__DATA FOR PROCESSING__:
'''
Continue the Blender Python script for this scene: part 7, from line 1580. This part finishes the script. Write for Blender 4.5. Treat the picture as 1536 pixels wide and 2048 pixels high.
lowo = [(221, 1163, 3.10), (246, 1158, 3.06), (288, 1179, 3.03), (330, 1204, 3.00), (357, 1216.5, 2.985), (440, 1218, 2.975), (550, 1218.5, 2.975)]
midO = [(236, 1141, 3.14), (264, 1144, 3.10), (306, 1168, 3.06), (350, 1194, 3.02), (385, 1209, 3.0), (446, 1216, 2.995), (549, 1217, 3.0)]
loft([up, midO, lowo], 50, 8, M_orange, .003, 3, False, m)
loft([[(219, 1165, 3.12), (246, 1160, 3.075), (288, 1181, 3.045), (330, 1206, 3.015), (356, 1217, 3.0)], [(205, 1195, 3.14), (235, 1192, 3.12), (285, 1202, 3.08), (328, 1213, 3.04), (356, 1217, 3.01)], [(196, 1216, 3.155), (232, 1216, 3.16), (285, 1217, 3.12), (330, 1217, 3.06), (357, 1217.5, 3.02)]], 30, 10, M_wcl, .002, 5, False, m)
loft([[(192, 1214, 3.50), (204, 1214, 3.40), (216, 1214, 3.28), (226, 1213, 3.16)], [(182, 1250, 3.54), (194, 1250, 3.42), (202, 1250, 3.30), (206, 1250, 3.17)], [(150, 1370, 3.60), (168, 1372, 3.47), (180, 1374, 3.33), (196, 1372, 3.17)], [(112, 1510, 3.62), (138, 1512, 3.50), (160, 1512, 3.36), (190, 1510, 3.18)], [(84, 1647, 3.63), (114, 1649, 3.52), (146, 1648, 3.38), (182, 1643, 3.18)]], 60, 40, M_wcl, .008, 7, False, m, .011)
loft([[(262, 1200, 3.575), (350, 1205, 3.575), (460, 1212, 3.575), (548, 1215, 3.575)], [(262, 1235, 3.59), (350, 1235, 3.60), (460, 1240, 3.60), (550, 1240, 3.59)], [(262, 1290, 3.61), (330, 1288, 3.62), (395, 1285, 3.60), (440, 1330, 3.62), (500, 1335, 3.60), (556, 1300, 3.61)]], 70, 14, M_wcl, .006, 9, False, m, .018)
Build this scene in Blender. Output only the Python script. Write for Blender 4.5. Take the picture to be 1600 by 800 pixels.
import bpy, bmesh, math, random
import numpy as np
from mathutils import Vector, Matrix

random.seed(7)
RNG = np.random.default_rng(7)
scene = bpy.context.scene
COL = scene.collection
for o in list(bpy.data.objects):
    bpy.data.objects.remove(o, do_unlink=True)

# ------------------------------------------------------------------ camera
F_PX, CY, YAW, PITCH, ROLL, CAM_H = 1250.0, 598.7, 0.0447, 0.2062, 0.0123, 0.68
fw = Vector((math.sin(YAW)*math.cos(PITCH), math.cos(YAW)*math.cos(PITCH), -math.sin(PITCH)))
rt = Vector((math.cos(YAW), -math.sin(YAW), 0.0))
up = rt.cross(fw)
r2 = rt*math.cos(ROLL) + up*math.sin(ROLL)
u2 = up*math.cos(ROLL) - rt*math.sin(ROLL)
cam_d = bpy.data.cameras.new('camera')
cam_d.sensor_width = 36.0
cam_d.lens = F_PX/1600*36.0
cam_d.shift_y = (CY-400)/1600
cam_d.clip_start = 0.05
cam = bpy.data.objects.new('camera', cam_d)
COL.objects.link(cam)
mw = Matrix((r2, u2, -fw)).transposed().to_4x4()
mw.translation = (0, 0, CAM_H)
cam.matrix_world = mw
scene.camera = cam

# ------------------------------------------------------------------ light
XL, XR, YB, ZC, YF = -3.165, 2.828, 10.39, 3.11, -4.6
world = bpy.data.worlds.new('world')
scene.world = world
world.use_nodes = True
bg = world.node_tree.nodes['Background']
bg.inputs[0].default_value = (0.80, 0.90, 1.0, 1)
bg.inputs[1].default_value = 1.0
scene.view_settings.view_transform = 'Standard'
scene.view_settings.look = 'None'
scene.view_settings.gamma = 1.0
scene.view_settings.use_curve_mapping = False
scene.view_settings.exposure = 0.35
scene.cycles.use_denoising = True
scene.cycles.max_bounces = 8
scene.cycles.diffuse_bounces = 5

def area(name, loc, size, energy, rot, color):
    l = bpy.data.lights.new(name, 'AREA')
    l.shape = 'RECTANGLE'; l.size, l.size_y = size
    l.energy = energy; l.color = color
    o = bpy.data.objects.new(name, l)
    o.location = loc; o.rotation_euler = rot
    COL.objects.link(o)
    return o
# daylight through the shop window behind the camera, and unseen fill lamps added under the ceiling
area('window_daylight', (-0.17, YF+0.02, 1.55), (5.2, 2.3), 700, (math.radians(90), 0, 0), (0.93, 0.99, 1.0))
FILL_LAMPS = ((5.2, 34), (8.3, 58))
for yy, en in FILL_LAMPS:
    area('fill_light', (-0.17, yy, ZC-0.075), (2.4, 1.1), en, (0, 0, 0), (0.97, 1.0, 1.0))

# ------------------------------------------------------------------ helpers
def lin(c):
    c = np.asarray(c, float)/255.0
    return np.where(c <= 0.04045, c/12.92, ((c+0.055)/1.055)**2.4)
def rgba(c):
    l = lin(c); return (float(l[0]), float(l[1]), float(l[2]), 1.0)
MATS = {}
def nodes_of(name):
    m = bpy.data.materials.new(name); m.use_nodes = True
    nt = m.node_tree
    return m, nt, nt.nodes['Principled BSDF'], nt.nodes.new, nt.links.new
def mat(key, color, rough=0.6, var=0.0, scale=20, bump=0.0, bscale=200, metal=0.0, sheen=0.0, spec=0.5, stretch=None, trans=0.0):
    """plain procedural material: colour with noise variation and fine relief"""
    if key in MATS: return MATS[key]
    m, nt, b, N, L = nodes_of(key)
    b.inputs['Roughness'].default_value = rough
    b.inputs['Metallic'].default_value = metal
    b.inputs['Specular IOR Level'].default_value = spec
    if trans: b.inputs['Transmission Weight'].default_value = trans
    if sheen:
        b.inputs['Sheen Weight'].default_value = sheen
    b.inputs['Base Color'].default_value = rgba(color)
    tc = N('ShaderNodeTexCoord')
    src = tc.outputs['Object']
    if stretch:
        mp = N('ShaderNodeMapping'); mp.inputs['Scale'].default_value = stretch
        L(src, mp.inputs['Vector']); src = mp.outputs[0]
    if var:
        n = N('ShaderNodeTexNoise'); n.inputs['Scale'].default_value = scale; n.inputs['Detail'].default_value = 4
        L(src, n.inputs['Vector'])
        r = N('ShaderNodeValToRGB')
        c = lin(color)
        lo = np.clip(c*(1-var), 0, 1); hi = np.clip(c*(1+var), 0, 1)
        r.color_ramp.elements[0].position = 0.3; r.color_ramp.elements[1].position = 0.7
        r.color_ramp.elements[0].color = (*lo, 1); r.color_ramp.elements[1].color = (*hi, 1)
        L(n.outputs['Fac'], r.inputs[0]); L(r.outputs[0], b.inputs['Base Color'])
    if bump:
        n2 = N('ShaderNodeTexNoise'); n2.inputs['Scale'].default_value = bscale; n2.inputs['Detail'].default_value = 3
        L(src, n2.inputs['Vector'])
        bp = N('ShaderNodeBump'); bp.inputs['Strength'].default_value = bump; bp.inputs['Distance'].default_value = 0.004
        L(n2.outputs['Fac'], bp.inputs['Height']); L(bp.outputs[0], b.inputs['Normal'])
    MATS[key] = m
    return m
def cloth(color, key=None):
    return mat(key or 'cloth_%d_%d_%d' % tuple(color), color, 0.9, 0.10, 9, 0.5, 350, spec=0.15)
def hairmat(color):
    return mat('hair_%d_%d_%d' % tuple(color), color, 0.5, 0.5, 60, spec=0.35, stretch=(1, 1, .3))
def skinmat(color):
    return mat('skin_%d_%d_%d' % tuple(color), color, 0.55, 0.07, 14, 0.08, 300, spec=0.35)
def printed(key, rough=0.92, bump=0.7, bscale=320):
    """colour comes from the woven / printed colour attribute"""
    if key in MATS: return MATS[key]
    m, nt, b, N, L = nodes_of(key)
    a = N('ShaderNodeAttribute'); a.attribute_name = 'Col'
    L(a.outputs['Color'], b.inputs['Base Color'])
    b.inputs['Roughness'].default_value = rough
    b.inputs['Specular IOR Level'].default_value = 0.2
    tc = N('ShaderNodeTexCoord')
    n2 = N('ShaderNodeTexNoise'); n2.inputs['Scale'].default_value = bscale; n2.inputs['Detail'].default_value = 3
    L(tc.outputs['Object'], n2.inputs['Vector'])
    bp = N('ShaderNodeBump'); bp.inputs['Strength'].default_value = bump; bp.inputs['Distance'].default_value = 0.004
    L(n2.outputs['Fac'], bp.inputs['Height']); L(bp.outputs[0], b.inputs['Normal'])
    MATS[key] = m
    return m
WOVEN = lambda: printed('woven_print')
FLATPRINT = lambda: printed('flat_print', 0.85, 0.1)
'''
__EXERCISE DETAILS__: Reproduce exactly, and only, the lines from the one that contains "Build this scene" down to the one that contains "bpy.data.objects.remove(o, do_unlink=True)", both ends included.

__FINISHED ANSWER__:
Build this scene in Blender. Output only the Python script. Write for Blender 4.5. Take the picture to be 1600 by 800 pixels.
import bpy, bmesh, math, random
import numpy as np
from mathutils import Vector, Matrix

random.seed(7)
RNG = np.random.default_rng(7)
scene = bpy.context.scene
COL = scene.collection
for o in list(bpy.data.objects):
    bpy.data.objects.remove(o, do_unlink=True)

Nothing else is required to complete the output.